Source records:

= = =

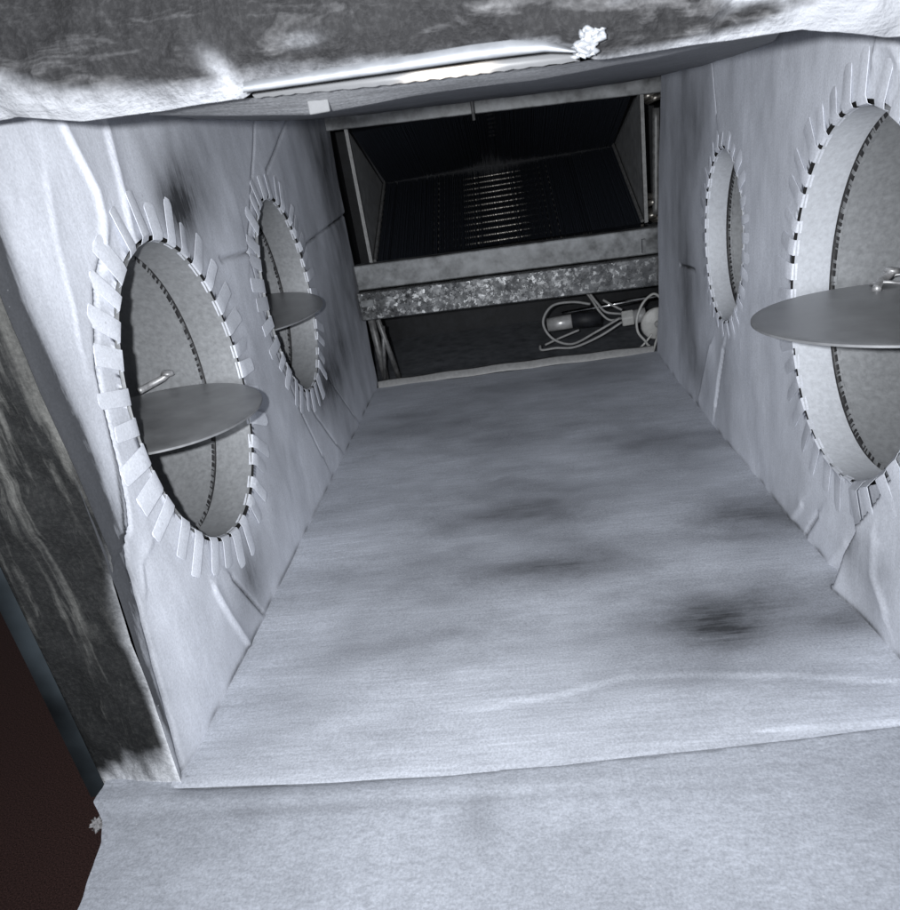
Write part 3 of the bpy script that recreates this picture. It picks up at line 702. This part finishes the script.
MB().tube(spline(pp, 4), 0.016, 12).build('header_pipe', M_plate, coil, True)
pin = at(470, 88, 1, 3.2); MB().tube([(pin[0], 3.2, .30), (pin[0], 3.2, 0.125)], 0.007, 8).build('hanger_pin', M_plate, cabn, True)

pan = thing('drain_pan', (0, 3.26, -0.66), 'galvanised steel rail across the far end below the coil', 'rail')
def beam(name, y0, y1, zt, zb, mat, tilt=0.022):
    x0, x1 = -0.715, 0.715
    b = MB().hexa([(x0, y0, zb+tilt), (x1, y0, zb-tilt*.2), (x1, y1, zb-tilt*.2), (x0, y1, zb+tilt), (x0, y0, zt+tilt), (x1, y0, zt-tilt*.2), (x1, y1, zt-tilt*.2), (x0, y1, zt+tilt)])
    return bevel(b.build(name, mat, pan), 0.006)
beam('upper_rail', 3.26, 3.33, -0.415, -0.530, M_rail)
beam('lower_rail', 3.215, 3.34, -0.534, -0.665, M_spangle)
MB().box((-0.70, 3.20, -0.575), (-0.64, 3.213, -0.545)).build('rail_clip', M_rail, pan)
MB().box((0.60, 3.235, -0.52), (0.615, 3.258, -0.46)).build('rail_bolt', M_rail, pan)
for a, b, r in (((-0.655, 3.30, -0.66), (-0.62, 3.42, -1.04), .014), ((-0.70, 3.36, -0.66), (-0.69, 3.40, -1.04), .02), ((-0.69, 3.36, -0.98), (-0.64, 3.32, -0.70), .010)):
    MB().tube([a, b], r, 6).build('leg', M_plate, pan, True)

# ------------------------------------------------------------------ wiring under the rail
def wire(pts, y, r, label, mat=M_wire, name='electrical_wire', cat='wire', group='loose wires under the rail'):
    P = [at(px, py, 1, y+dy) for px, py, dy in pts]
    o = MB().tube(spline(P, 8), r, 8).build(name, mat, None, True); return tag(o, label, cat, group)
wire([(620,318,0),(596,332,.02),(572,344,-.02),(552,338,-.03),(543,322,0),(552,306,.03),(572,302,.05),(590,304,.06)], 3.42, .0062, 'grey wire looping wide to the left under the rail')
wire([(622,322,0),(600,336,0),(575,347,-.03),(556,348,-.04),(542,350,-.03),(540,346,0)], 3.40, .0062, 'grey wire sagging lowest along the pan to a loose end')
wire([(622,314,0),(606,312,0),(598,304,.03),(590,294,.06)], 3.44, .006, 'short grey wire rising steeply behind the connector')
wire([(623,318,0),(610,320,0),(600,312,.02),(592,300,.05),(586,292,.08)], 3.46, .006, 'short grey wire bent up beside the bright pipe')
wire([(622,310,0),(612,305,.02),(603,300,.04)], 3.46, .006, 'stub of grey wire on top of the connector')
wire([(579,330,0),(560,338,-.01),(545,345,-.02)], 3.50, .006, 'thin straight wire lying on the pan')
wire([(661,308,0),(660,298,.0),(653,294,0),(643,303,-.02),(637,318,-.03),(638,332,-.03),(646,342,-.02),(650,350,0),(649,358,0)], 3.36, .006, 'white wire arched over the round cap', M_white)
wire([(658,335,0),(655,345,0),(652,357,0)], 3.33, .0055, 'white wire dropping straight from the round cap', M_white)
wire([(652,334,0),(645,343,0),(634,354,.0),(630,359,0)], 3.35, .0055, 'white wire slanting down left from the round cap', M_white)
wire([(650,345,0),(644,350,0),(641,358,0)], 3.34, .0055, 'shortest white wire below the round cap', M_white)
a, b = at(562, 314, 1, 3.55), at(664, 295, 1, 3.50)
tag(MB().tube([a, b], .012, 12).build('metal_pipe', M_pipe, None, True), 'shiny thin metal pipe running level behind the wires', 'pipe')
a, b = at(548, 325, 1, 3.52), at(572, 321, 1, 3.50)
con = thing('pipe_fitting', at(575, 330, 1, 3.52), 'dark pipe fitting with a lighter end lying on the pan', 'pipe fitting')
MB().tube([a, b], .036, 14).build('sleeve', M_fit, con, True)
MB().tube([b, at(600, 318, 1, 3.50)], .040, 14).build('hose', M_black, con, True)
con = thing('wire_connector', at(630, 325, 1, 3.42), 'pale plastic plug joining the bundle of wires', 'connector')
a, b, c = at(622, 319, 1, 3.42), at(634, 317, 1, 3.41), at(646, 314, 1, 3.40)
bevel(MB().tube([a, b], .042, 6).build('plug', M_white, con), .006)
MB().tube([b, c], .034, 14).build('collar', M_wire, con, True)
con = thing('round_cap', at(657, 336, 1, 3.38), 'pale round plastic cap beside the right wall', 'cap')
c = at(657, 323, 1, 3.37)
MB().tube([(c[0], 3.37, c[2]), (c[0], 3.362, c[2]), (c[0], 3.355, c[2])], [.078, .078, .070], 32).build('disc', M_white, con, True)
MB().tube([(c[0], 3.356, c[2]), (c[0], 3.34, c[2])], .016, 12).build('knob', M_wire, con, True)

# ------------------------------------------------------------------ small loose things at the mouth
def tuft(px, py, y, r, label, n=70, mat=M_tuft, aspect=(1, 1, 1)):
    c = np.array(at(px, py, 1, y)); mb = MB(); asp = np.array(aspect)
    nu, nv = 26, 18; vv = []
    for j in range(nv+1):
        for i in range(nu):
            a, b = 2*math.pi*i/nu, math.pi*(j/nv-.5)
            d = np.array([math.cos(a)*math.cos(b), math.sin(a)*math.cos(b), math.sin(b)])
            k = 0.62+0.55*mnoise.fractal(tuple(d*1.6+px), .6, 2.2, 4)+0.25*abs(mnoise.noise(tuple(d*5+py)))
            vv.append(c+d*asp*r*max(.15, k))
    mb.add(vv, [(j*nu+i, j*nu+(i+1) % nu, (j+1)*nu+(i+1) % nu, (j+1)*nu+i) for j in range(nv) for i in range(nu)])
    for i in range(n):
        d = rng.normal(size=3); d /= np.linalg.norm(d); a = d*asp*r*.5; b = a+(d*.3+rng.normal(size=3)*.35)*r*asp*.7
        mb.tube(spline([c+a, c+(a+b)/2+rng.normal(size=3)*r*0.12, c+b], 3), [r*.016]*6+[r*.005], 3)
    return tag(mb.build('fibre_tuft', mat, None, True), label, 'fibre tuft')
def scrap(px0, py0, px1, py1, y, label):
    """crumpled torn scrap of foil tape hanging off the board edge"""
    n, k = 22, 26; V = []; F = []
    for i in range(n+1):
        for j in range(k+1):
            u, w = i/n, j/k
            jx = 9*mnoise.noise((w*3.1, 7.7, 0))*(1 if u in (0, 1) else .6)+4*mnoise.noise((w*9, u*3, 2))
            px = px0+(px1-px0)*u+jx-10*(w-.5)+6*mnoise.noise((u*4, w*4, 5)); py = py0+(py1-py0)*w+6*mnoise.noise((u*5, 1.1, 0))
            r = abs(mnoise.noise((u*3.2, w*3.6, 3.3)))+0.5*abs(mnoise.noise((u*7, w*8, 9.1)))
            V.append(at(px, py, 1, y+.006-0.009*r+0.003*w))
    F = [(i*(k+1)+j, (i+1)*(k+1)+j, (i+1)*(k+1)+j+1, i*(k+1)+j+1) for i in range(n) for j in range(k)]
    o = make('tape_scrap', V, F, M_foil, None, True)
    so = o.modifiers.new('thickness', 'SOLIDIFY'); so.thickness = 0.0004
    return tag(o, label, 'tape')
scrap(574, 28, 600, 56, .892, 'crumpled pale tape scrap at the right end of the foil strip')
tuft(97, 824, .845, .014, 'small pinkish tuft at the corner of the folded-down flap', 60)
p = at(318, 103, 1, 1.03)
M_tape = plain_mat('tape', (0.13, 0.133, 0.14), 0.8, 0.1, 100)
lb = MB().box((p[0]-.0145, p[1]-.002, p[2]-.0125), (p[0]+.0145, p[1]+.002, p[2]+.0125)).build('tape_tab', M_tape)
bevel(lb, .006, 4); tag(lb, 'small pale tape tab on the ceiling by the left wall', 'tape')
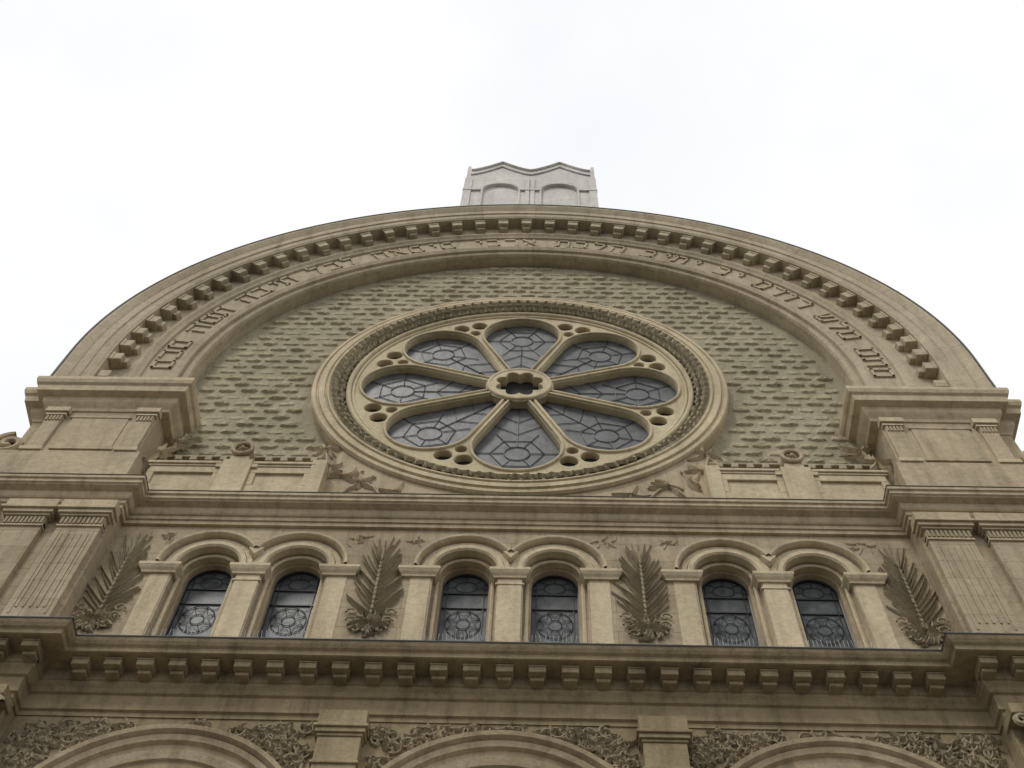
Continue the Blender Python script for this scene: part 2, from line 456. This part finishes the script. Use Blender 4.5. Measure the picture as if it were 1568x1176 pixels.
for s in (-1,1):
    cx=s*5.335;cz=21.27
    tube(b,[(cx+.19*math.cos(t*pi/12),-.1,cz+.19*math.sin(t*pi/12)) for t in range(24)],.045,8,True)
    lathe(b,[(0.001,-.06),(.2,-.06),(.2,.3)],[(2*pi*i/24,0) for i in range(25)],cx,cz)
    for t in range(8):
        a=t*pi/4; leaf(b,cx,cz,-.07,.15,.08,a,.05)
    blob(b,(cx,-.12,cz),.045)
    b.box(cx-.12,cx+.12,-.05,.4,20.95,21.12)
b.done("attic_rosettes",M_STONE)
b=B()
for s in (-1,1):
    x=3.98
    while x<7.0:
        if not 4.98<x<5.68:
            xx=s*x
            b.box(xx-.07,xx+.07,.18,.45,21.30,21.44)
            b.box(xx-.045,xx+.045,.22,.45,21.20,21.30)
        x+=.30
    x0,x1=sorted((s*3.7,s*7.2)); b.box(x0,x1,.20,.45,21.44,21.50)
b.done("lombard_band",M_ROCK,bevel=.02)

# ------------------------------------------------------------------ tympanum
YT=.42
out=[(-7.5,19.4)]+[(7.5*math.cos(pi-pi*i/72),ZC+7.5*math.sin(pi*i/72)) for i in range(73)]+[(7.5,19.4)]
plate("tympanum_wall",out,[circ(4.2)],YT,.62,M_BACK)
b=B()
ch=.30; row=0; z=21.32
def clearpt(x,z):
    r=math.hypot(x,z-ZC)
    if r<4.58: return False
    if z>ZC and r>7.28: return False
    if z<=ZC and abs(x)>7.26: return False
    if z<21.50 : return False
    return True
while z<32.2:
    x=-7.4+(row%2)*.235
    while x<7.4:
        wd=.42*random.uniform(.88,1.08)
        cx=x+.2+random.uniform(-.02,.02); hh=.255*random.uniform(.88,1.06); zz=z+random.uniform(-.014,.014)
        pts=[(cx-wd/2,zz-hh/2),(cx+wd/2,zz-hh/2),(cx-wd/2,zz+hh/2),(cx+wd/2,zz+hh/2)]
        if all(clearpt(*p) for p in pts) :
            dpt=random.uniform(.03,.065) if random.random()<.85 else random.uniform(.012,.025)
            nx,nz=8,6; vs=[];fs=[]
            tilt=random.uniform(-.06,.06); sk=random.uniform(-.02,.02)
            for j in range(nz):
                for i in range(nx):
                    u=i/(nx-1)*2-1; v=j/(nz-1)*2-1
                    sx=1-.10*abs(v)**3; sz=1-.38*abs(u)**2.2
                    px=cx+u*wd/2*sx+random.uniform(-.010,.010)+sk*v; pz=zz+v*hh/2*(sz if v<0 else 1-.1*abs(u)**3)+random.uniform(-.010,.010)+tilt*u*.2
                    e=(1-abs(u)**4)*(1-abs(v)**4)
                    y=YT+.008-(dpt*(e**.6))*random.uniform(.68,1.25) + (.015*v if e>0 else 0)
                    vs.append((px,y,pz))
            for j in range(nz-1):
                for i in range(nx-1):
                    q=j*nx+i; fs.append((q,q+1,q+nx+1,q+nx))
            b.add(vs,fs)
        x+=.47
    z+=ch; row+=1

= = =

Copy, word for word, the entries above from the first line to the line that holds "pin = at(470, 88, 1, 3.2);". Drop the pictures.

Write part 3 of the bpy script that recreates this picture. It picks up at line 702. This part finishes the script.
MB().tube(spline(pp, 4), 0.016, 12).build('header_pipe', M_plate, coil, True)
pin = at(470, 88, 1, 3.2); MB().tube([(pin[0], 3.2, .30), (pin[0], 3.2, 0.125)], 0.007, 8).build('hanger_pin', M_plate, cabn, True)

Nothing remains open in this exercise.